Return all lines that include the string "objects".
* * * * * * * * *
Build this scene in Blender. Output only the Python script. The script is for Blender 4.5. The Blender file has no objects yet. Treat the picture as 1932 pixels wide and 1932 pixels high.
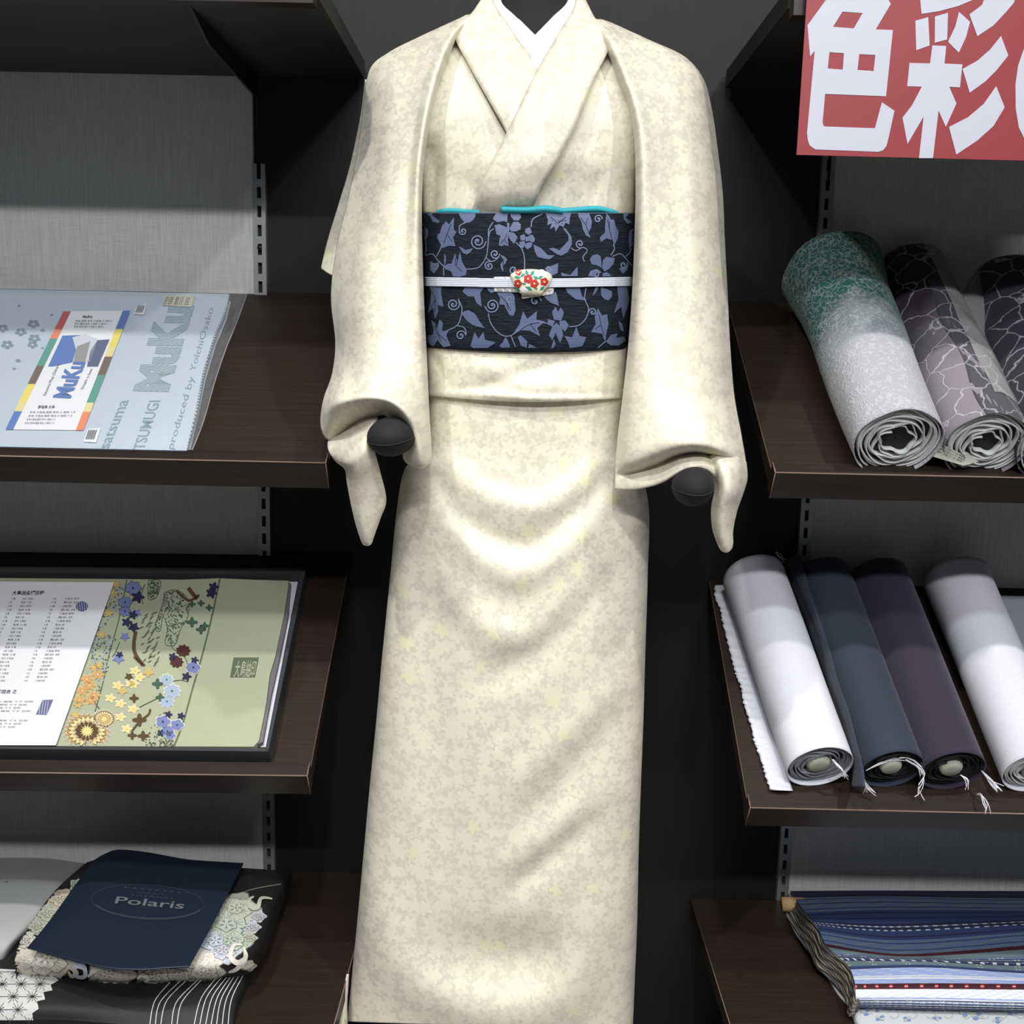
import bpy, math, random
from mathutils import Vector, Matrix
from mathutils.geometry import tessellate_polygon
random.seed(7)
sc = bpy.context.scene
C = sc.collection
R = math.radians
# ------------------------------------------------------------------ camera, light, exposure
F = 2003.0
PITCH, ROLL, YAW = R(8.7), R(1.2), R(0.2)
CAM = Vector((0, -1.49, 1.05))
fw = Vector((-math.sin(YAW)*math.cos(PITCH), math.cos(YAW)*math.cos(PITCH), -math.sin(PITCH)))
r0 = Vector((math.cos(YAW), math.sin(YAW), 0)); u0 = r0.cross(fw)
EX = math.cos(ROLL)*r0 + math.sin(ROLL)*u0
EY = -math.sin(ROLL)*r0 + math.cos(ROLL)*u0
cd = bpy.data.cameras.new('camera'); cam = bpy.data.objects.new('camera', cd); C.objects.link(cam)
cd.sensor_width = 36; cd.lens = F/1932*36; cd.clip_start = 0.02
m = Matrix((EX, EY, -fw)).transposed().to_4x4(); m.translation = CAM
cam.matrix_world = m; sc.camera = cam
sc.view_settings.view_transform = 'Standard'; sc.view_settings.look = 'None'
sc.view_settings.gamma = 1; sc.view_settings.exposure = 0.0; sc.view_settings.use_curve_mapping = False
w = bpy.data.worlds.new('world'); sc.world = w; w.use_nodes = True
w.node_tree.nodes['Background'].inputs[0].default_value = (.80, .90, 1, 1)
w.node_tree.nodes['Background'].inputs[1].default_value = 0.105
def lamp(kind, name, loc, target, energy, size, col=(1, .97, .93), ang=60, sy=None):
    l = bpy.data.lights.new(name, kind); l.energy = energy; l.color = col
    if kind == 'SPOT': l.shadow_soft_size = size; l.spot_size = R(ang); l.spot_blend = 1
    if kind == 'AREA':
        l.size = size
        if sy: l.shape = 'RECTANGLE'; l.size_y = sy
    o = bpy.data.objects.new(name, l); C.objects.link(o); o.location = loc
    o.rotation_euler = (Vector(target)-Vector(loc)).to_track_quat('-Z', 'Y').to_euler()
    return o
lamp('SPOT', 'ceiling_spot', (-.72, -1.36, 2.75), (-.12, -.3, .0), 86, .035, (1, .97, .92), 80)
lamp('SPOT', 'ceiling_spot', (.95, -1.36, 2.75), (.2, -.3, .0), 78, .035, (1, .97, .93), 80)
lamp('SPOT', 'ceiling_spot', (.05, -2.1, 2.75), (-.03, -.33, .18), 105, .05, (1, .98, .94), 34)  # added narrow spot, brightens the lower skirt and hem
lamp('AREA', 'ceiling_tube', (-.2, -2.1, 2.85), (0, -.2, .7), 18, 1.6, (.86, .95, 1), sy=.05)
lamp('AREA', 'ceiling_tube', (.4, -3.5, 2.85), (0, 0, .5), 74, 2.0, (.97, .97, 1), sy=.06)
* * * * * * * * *
*Task response*:
Build this scene in Blender. Output only the Python script. The script is for Blender 4.5. The Blender file has no objects yet. Treat the picture as 1932 pixels wide and 1932 pixels high.
cd = bpy.data.cameras.new('camera'); cam = bpy.data.objects.new('camera', cd); C.objects.link(cam)
    o = bpy.data.objects.new(name, l); C.objects.link(o); o.location = loc